SOURCE EXCERPT:

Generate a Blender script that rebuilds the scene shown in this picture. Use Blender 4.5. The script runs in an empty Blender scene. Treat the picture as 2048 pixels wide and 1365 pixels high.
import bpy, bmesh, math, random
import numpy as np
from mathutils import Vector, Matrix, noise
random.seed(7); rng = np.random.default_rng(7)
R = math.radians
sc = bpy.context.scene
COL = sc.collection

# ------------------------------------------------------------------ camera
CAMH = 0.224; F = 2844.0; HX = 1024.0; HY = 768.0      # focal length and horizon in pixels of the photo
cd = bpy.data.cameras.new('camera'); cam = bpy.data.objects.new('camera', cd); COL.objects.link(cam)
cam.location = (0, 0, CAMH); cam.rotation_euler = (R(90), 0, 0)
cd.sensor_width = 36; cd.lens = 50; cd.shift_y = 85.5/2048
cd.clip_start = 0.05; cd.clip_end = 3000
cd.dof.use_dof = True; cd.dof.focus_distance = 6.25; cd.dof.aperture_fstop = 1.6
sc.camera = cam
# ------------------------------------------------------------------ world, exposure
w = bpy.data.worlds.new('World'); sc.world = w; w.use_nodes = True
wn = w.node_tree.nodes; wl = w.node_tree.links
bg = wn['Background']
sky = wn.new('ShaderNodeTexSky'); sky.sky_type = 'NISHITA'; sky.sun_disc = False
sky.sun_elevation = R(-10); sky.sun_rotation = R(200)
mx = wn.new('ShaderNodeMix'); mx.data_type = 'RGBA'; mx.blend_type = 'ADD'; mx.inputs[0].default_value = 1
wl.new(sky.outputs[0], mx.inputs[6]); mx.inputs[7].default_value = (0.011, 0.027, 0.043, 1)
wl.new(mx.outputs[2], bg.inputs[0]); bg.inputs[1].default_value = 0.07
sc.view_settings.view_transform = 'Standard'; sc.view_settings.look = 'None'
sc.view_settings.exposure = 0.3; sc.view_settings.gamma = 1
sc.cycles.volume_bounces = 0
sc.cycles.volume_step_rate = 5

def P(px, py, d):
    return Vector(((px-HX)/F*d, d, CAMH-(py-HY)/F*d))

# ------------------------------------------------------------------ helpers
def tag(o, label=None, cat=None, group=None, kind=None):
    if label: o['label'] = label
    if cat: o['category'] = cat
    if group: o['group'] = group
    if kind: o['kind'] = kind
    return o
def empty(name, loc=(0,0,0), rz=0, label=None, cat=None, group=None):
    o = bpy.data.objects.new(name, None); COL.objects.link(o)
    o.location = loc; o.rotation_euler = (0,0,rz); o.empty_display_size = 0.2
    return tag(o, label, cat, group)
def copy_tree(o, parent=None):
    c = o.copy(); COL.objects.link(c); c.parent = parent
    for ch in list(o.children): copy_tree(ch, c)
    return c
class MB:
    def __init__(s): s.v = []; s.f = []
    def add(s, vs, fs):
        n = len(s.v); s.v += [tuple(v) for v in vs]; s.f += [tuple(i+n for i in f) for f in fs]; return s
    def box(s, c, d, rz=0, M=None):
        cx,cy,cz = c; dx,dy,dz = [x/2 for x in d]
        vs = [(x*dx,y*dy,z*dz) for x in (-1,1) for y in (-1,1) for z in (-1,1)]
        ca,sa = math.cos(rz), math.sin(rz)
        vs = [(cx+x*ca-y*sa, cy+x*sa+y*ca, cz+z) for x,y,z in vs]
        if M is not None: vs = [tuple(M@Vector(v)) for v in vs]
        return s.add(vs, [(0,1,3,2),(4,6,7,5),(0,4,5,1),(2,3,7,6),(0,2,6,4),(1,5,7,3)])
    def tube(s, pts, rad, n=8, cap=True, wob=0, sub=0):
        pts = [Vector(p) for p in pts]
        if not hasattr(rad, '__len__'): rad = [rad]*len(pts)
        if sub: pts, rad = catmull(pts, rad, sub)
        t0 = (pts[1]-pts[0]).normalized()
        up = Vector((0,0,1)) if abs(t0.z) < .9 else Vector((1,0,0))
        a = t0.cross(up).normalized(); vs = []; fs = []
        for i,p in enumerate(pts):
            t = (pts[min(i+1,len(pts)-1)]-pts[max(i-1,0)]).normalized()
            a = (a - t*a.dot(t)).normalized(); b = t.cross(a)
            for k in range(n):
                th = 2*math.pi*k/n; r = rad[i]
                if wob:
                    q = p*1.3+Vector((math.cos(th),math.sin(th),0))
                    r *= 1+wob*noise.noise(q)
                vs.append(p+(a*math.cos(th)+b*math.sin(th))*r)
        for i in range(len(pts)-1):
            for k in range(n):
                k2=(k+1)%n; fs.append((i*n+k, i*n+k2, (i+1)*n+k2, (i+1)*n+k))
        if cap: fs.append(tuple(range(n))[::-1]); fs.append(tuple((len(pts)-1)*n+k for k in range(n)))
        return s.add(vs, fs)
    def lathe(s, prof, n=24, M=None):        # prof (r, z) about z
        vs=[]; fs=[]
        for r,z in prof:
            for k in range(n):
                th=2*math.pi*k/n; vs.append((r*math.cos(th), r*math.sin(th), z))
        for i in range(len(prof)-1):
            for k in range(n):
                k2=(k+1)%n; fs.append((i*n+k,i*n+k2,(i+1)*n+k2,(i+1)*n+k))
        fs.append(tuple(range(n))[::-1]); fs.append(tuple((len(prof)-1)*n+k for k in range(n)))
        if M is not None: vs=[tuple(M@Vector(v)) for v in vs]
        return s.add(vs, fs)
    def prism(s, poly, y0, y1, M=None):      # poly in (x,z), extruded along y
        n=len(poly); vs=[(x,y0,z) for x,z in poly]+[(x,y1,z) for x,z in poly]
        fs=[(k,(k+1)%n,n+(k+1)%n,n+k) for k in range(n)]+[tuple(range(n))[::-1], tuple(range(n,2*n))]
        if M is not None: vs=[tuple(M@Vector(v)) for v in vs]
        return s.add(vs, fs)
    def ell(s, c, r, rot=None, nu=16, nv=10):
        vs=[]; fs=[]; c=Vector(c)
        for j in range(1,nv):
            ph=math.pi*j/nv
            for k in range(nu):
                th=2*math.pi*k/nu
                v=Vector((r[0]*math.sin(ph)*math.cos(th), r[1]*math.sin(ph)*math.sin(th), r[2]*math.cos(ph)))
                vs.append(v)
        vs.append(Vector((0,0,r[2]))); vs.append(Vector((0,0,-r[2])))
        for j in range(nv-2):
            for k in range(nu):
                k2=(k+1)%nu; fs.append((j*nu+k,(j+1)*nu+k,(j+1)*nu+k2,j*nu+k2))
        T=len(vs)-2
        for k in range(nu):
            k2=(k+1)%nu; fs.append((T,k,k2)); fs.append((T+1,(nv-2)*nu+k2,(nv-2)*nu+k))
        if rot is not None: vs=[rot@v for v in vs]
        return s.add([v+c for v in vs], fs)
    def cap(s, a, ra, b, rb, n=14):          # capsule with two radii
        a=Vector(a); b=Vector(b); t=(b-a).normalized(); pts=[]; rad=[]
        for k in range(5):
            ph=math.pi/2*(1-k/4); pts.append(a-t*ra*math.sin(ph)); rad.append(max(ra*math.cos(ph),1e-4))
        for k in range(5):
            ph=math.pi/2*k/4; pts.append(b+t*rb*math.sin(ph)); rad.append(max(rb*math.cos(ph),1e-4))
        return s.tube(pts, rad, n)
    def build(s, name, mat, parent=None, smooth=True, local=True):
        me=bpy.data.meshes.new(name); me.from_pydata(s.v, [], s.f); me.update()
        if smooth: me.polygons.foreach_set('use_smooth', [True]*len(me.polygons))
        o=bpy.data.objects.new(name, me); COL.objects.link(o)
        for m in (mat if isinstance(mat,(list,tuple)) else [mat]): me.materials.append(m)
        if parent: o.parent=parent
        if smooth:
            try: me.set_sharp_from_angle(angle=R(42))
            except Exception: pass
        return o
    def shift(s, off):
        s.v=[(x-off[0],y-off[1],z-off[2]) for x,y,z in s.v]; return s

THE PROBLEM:
Restate, word for word and with nothing added, the lines from the first line of the listing through the one where "COL = sc.collection" stands.

RIGHT ANSWER:
Generate a Blender script that rebuilds the scene shown in this picture. Use Blender 4.5. The script runs in an empty Blender scene. Treat the picture as 2048 pixels wide and 1365 pixels high.
import bpy, bmesh, math, random
import numpy as np
from mathutils import Vector, Matrix, noise
random.seed(7); rng = np.random.default_rng(7)
R = math.radians
sc = bpy.context.scene
COL = sc.collection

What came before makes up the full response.